社説:飽くなき業態進化で勝ち残る
社説:飽くなき業態進化で勝ち残る
マツモトキヨシHDとココカラファインが今年10月に完全統合し、「マツキヨココカラ&カンパニー」が誕生する。両社の2020年度の売上高予想の合算は9,516億円。かたや最大手ウエルシアHDの2020年度予想売上高は9,541億円、それに次ぐツルハHDの予想売上高は9,200億円なので、マツキヨココカラ連合はNo2に躍り出る。そして次期以降は、1兆円を念頭に三つ巴の競争が始まる。
マツキヨココカラの店舗数は3,199店(うち調剤取扱店742店、2020年12月末現在)で、こちらはウエルシアHDの2,202店(2月末現在)、ツルハHDの2,388店(同)を上回る。全国3,000店超の店舗網とその顧客データの活用は、マツキヨココカラの新たな強みになる。
薬価政策に収益が左右される調剤事業も、一定の規模があれば効率的な運営を維持できる。将来的に体力のない中小薬局が淘汰されれば、「生活圏に入り込んだ薬局」として、さらにその価値は高まる。
また両社ともコロナ禍でインバウンド需要が消失したが、アフターコロナでは反転攻勢に出る。統合3年目をメドに営業利益300億円程度の改善効果を創出し、それを原資にインバウンド・アウトバウンドを両にらみにアジアNo1を目指す。
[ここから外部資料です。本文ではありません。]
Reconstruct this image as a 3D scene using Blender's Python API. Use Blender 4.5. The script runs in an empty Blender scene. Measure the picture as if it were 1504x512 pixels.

2025年度に売上高1.5兆円を築く考えだ。
さて、1兆円企業と聞いて思い出されるのが、日本のチェーンストアの発展に貢献したかつてのダイエーだ。
同社は1980年に小売業初の1兆円に到達した後、90年代に業績不振に陥る。引き金はバブル崩壊による巨額の負債だが、主力のGMSのテコ入れが遅れ、また新業態の失敗もあり、顧客離れが起きていた。
そしてこの間に出てきた新興勢力がドラッグストアである。GMSが得意としてきたH&Bを、雑貨を、近年では食品を奪って成長してきたドラッグストアが、今や1兆円に迫る企業になったことは意義深い。
1兆円は確かに優位な規模だが、それはドラッグストアが、顧客のニーズに応えるために一心不乱に“業態進化”をすすめた結果である。裏を返せば、業態進化なき規模拡大は膨張であり、1兆円企業と言えども安泰でない。
今やコンビニもスーパーもホームセンターも家電量販店も、ドラッグストアの領域を奪うべく業態進化を始めている。その競争に埋没しないよう、同質・画一的な業態から脱却することが、これからの課題だ。そして、その課題をクリアできれば、規模の大小に関係なく勝ち残るチャンスがある。